> _Exercise aim_
Skip the pictures, please, and write out exactly the lines from the opening of the data through the line containing "vs.view_transform = 'Standard';".

> _Provided data_
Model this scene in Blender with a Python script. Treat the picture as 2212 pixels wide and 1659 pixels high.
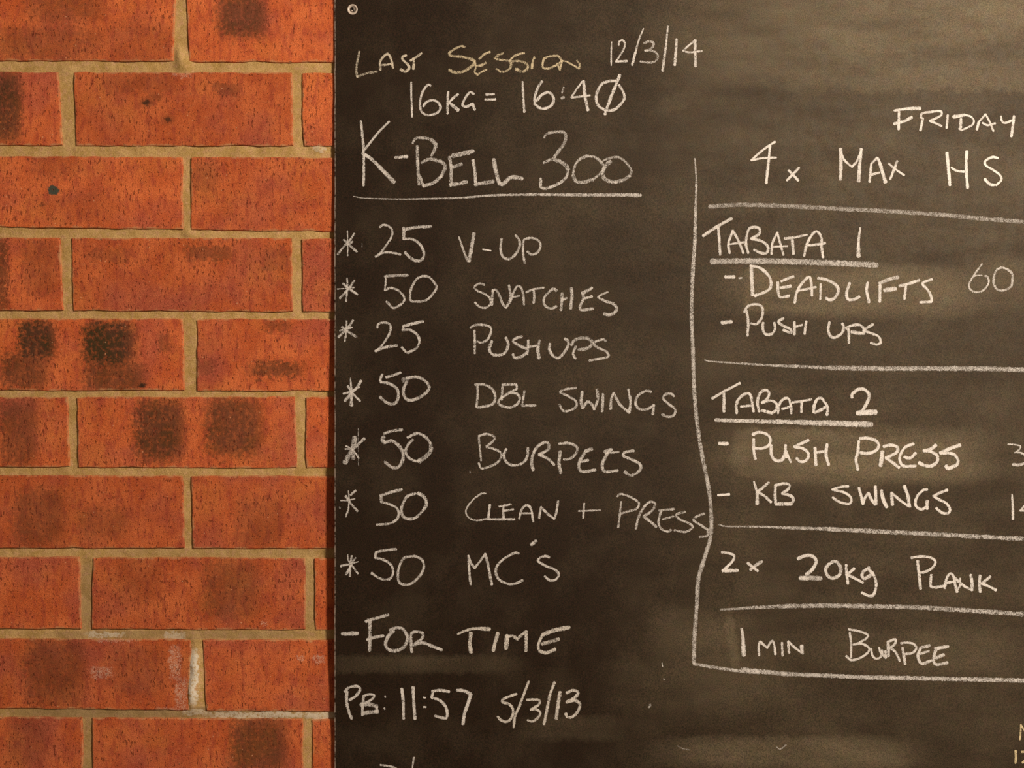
import bpy, math, random
from mathutils import Vector, noise
random.seed(7)
# ------------------------------------------------------------------ clear
for o in list(bpy.data.objects): bpy.data.objects.remove(o)
SC = bpy.context.scene
COL = SC.collection
# 1 unit of the tracing = 0.5 mm on the wall; the wall face is the plane Y = 0
S, D, Z0 = 0.0005, 1.10, 1.50
W, H = 2212.0, 1659.0
# ------------------------------------------------------------------ camera
cam = bpy.data.cameras.new('camera'); co = bpy.data.objects.new('camera', cam); COL.objects.link(co)
co.location = (0, -D, Z0); co.rotation_euler = (math.pi/2, 0, 0)
cam.sensor_width = 36; cam.lens = 36*D/(W*S); cam.clip_start = 0.02
SC.camera = co
# ------------------------------------------------------------------ world, lamp, exposure
wd = bpy.data.worlds.new('world'); SC.world = wd; wd.use_nodes = True
bg = wd.node_tree.nodes['Background']; bg.inputs[0].default_value = (1.0, .70, .50, 1); bg.inputs[1].default_value = .13
la = bpy.data.lights.new('room_lamp', 'POINT'); la.energy = 208; la.color = (1, .855, .70); la.shadow_soft_size = .15
lo = bpy.data.objects.new('room_lamp', la); COL.objects.link(lo); lo.location = (1.25, -1.60, Z0+.85)
vs = SC.view_settings
vs.view_transform = 'Standard'; vs.look = 'None'; vs.gamma = 1; vs.use_curve_mapping = False; vs.exposure = 0.0

# ------------------------------------------------------------------ helpers
def sm(t): t = max(0, min(1, t)); return t*t*(3-2*t)
def mesh_obj(name, verts, faces, mat, parent=None, smooth=False, origin=None):
    me = bpy.data.meshes.new(name)
    if origin is not None: verts = [(v[0]-origin[0], v[1]-origin[1], v[2]-origin[2]) for v in verts]
    me.from_pydata(verts, [], faces); me.materials.append(mat)
    if smooth: me.shade_smooth()
    o = bpy.data.objects.new(name, me); COL.objects.link(o)
    if origin is not None: o.location = origin
    if parent is not None: o.parent = parent
    return o
def w2(px, py): return ((px-W/2)*S, (H/2-py)*S)          # wall-plane metres (x, z about the origin)

class NT:
    def __init__(s, name):
        s.m = bpy.data.materials.new(name); s.m.use_nodes = True; s.t = s.m.node_tree
        s.b = s.t.nodes['Principled BSDF']
    def n(s, typ, **kw):
        x = s.t.nodes.new(typ)
        for k, v in kw.items(): setattr(x, k, v)
        return x
    def put(s, sock, v):
        if hasattr(v, 'is_output') or isinstance(v, bpy.types.NodeSocket): s.t.links.new(v, sock)
        else: sock.default_value = v
    def math(s, op, a, b=0.0, c=None, clamp=False):
        x = s.n('ShaderNodeMath', operation=op, use_clamp=clamp); s.put(x.inputs[0], a); s.put(x.inputs[1], b)
        if c is not None: s.put(x.inputs[2], c)
        return x.outputs[0]
    def vec(s, op, a, b=(0, 0, 0)):
        x = s.n('ShaderNodeVectorMath', operation=op); s.put(x.inputs[0], a)
        if op == 'SCALE': s.put(x.inputs['Scale'], b)
        elif op != 'LENGTH': s.put(x.inputs[1], b)
        return x.outputs['Value'] if op == 'LENGTH' else x.outputs[0]
    def rng(s, v, a, b, c=0.0, d=1.0, smooth=True):
        x = s.n('ShaderNodeMapRange'); x.interpolation_type = 'SMOOTHSTEP' if smooth else 'LINEAR'
        for i, q in enumerate((v, a, b, c, d)): s.put(x.inputs[i], q)
        return x.outputs[0]
    def noise(s, vec, scale, detail=2.0, rough=.5):
        x = s.n('ShaderNodeTexNoise'); s.put(x.inputs['Vector'], vec)
        x.inputs['Scale'].default_value = scale; x.inputs['Detail'].default_value = detail; x.inputs['Roughness'].default_value = rough
        return x.outputs['Fac'], x.outputs['Color']
    def mix(s, f, a, b, mode='MIX'):
        x = s.n('ShaderNodeMix', data_type='RGBA', blend_type=mode)
        s.put(x.inputs[0], f); s.put(x.inputs[6], a); s.put(x.inputs[7], b)
        return x.outputs[2]
    def coord(s, ref):
        x = s.n('ShaderNodeTexCoord'); x.object = ref; return x.outputs['Object']
    def tracing(s, c):                                   # object metres -> tracing units (x right, y down), z = 0
        v = s.vec('MULTIPLY', c, (1/S, 0, -1/S)); v = s.vec('ADD', v, (W/2, 0, H/2)); return v
    def spots(s, P, lst, soft=(1.12, .70)):
        acc = None
        for q in lst:
            cx, cy, hw, hh, st = q[:5]; ang = q[5] if len(q) > 5 else 0; sq = q[6] if len(q) > 6 else 0
            v = s.vec('SUBTRACT', P, (cx, 0, cy))
            if ang:
                r = s.n('ShaderNodeVectorRotate', rotation_type='Y_AXIS'); s.put(r.inputs['Vector'], v); r.inputs['Angle'].default_value = math.radians(ang); v = r.outputs[0]
            v = s.vec('MULTIPLY', v, (1/hw, 0, 1/hh))
            if sq != 2: v = s.vec('MULTIPLY', v, v)
            if sq == 1: v = s.vec('MULTIPLY', v, v)
            m = s.rng(s.vec('LENGTH', v), 1.05 if sq == 1 else soft[0], .35 if sq == 1 else soft[1]*.55, 0, st)
            acc = m if acc is None else s.math('MAXIMUM', acc, m)
        return acc
def rgb(*c): return (c[0], c[1], c[2], 1)

# ================================================================== SETTING: the brick wall
anchor = bpy.data.objects.new('tmp', None)               # replaced below by the wall itself as texture reference
bpy.data.objects.remove(anchor)

# ---- mortar backing (the wall itself)
rows = [  # (top left, top right, bottom left, bottom right) of a course at x=0 / x=720, then the perpends (left brick's right edge top/bottom, right brick's left edge top/bottom)
    (-24, -22, 131, 134, [(378, 374, 403, 408)]),
    (155, 157, 314, 315, [(126, 134, 160, 164), (630, 633, 653, 655)]),
    (337, 340, 490, 500, [(393, 395, 413, 411)]),
    (513, 515, 671, 673, [(129, 136, 154, 157), (629, 632, 652, 653)]),
    (688, 689, 843, 845, [(393, 398, 425, 425)]),
    (858, 857, 1009, 1011, [(144, 150, 166, 169), (637, 641, 661, 661)]),
    (1027, 1029, 1184, 1185, [(395, 398, 413, 416)]),
    (1203, 1206, 1358, 1361, [(171, 175, 201, 198), (659, 659, 679, 679)]),
    (1380, 1383, 1530, 1538, [(413, 407, 438, 445)]),
    (1549, 1554, 1706, 1709, [(177, 178, 199, 201), (654, 655, 674, 675)]),
]
def lumps(px, py):
    h = 0
    for cx, cy, rx, ry, a in ((396, 140, 17, 20, .0042), (388, 118, 8, 14, .0036), (421, 1462, 11, 62, .0046), (412, 1500, 7, 26, .0036), (640, 1548, 60, 5, .0012),
                              (147, 150, 16, 14, .002), (408, 505, 12, 10, .0018), (690, 322, 14, 8, .002), (415, 1380, 18, 9, .002), (133, 900, 10, 60, -.0004)):
        h += a*math.exp(-((px-cx)/rx)**2 - ((py-cy)/ry)**2)
    return h
def axis(a, b, fa, fb, fine, coarse):
    out = []; t = a
    while t < b:
        out.append(t); t += fine if fa <= t < fb else coarse
    out.append(b); return out
ax = axis(-1000, 4400, -60, 735, 4.5, 45); ay = axis(-560, 2300, -30, 1690, 4.5, 45)
V = []; F = []
for py in ay:
    for px in ax:
        x, z = w2(px, py)
        d = -.0022 - .0009*(noise.noise((px*.03, py*.03, 1.3))) - .0007*noise.noise((px*.12, py*.12, 4.1)) + lumps(px, py)
        V.append((x, -d, z+Z0))
nx = len(ax)
for j in range(len(ay)-1):
    for i in range(nx-1):
        a = j*nx+i; F.append((a, a+nx, a+nx+1, a+1))
# body behind (a solid slab 110 mm deep)
x0, zt = w2(ax[0], ay[0]); x1, zb = w2(ax[-1], ay[-1]); k = len(V)
V += [(x0, .006, zt+Z0), (x1, .006, zt+Z0), (x1, .006, zb+Z0), (x0, .006, zb+Z0), (x0, .11, zt+Z0), (x1, .11, zt+Z0), (x1, .11, zb+Z0), (x0, .11, zb+Z0)]
F += [(k+4, k+5, k+6, k+7), (k, k+4, k+7, k+3), (k+1, k+2, k+6, k+5), (k, k+1, k+5, k+4), (k+3, k+7, k+6, k+2), (k, k+3, k+2, k+1)]
M_mortar = NT('mortar_mat'); M_brick = NT('brick_mat')
wall = mesh_obj('wall_back', V, F, M_mortar.m, None, True, (0, 0, Z0))
wall['kind'] = 'structure'; wall['label'] = 'orange red face brick wall with tan mortar joints'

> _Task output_
Model this scene in Blender with a Python script. Treat the picture as 2212 pixels wide and 1659 pixels high.
import bpy, math, random
from mathutils import Vector, noise
random.seed(7)
# ------------------------------------------------------------------ clear
for o in list(bpy.data.objects): bpy.data.objects.remove(o)
SC = bpy.context.scene
COL = SC.collection
# 1 unit of the tracing = 0.5 mm on the wall; the wall face is the plane Y = 0
S, D, Z0 = 0.0005, 1.10, 1.50
W, H = 2212.0, 1659.0
# ------------------------------------------------------------------ camera
cam = bpy.data.cameras.new('camera'); co = bpy.data.objects.new('camera', cam); COL.objects.link(co)
co.location = (0, -D, Z0); co.rotation_euler = (math.pi/2, 0, 0)
cam.sensor_width = 36; cam.lens = 36*D/(W*S); cam.clip_start = 0.02
SC.camera = co
# ------------------------------------------------------------------ world, lamp, exposure
wd = bpy.data.worlds.new('world'); SC.world = wd; wd.use_nodes = True
bg = wd.node_tree.nodes['Background']; bg.inputs[0].default_value = (1.0, .70, .50, 1); bg.inputs[1].default_value = .13
la = bpy.data.lights.new('room_lamp', 'POINT'); la.energy = 208; la.color = (1, .855, .70); la.shadow_soft_size = .15
lo = bpy.data.objects.new('room_lamp', la); COL.objects.link(lo); lo.location = (1.25, -1.60, Z0+.85)
vs = SC.view_settings
vs.view_transform = 'Standard'; vs.look = 'None'; vs.gamma = 1; vs.use_curve_mapping = False; vs.exposure = 0.0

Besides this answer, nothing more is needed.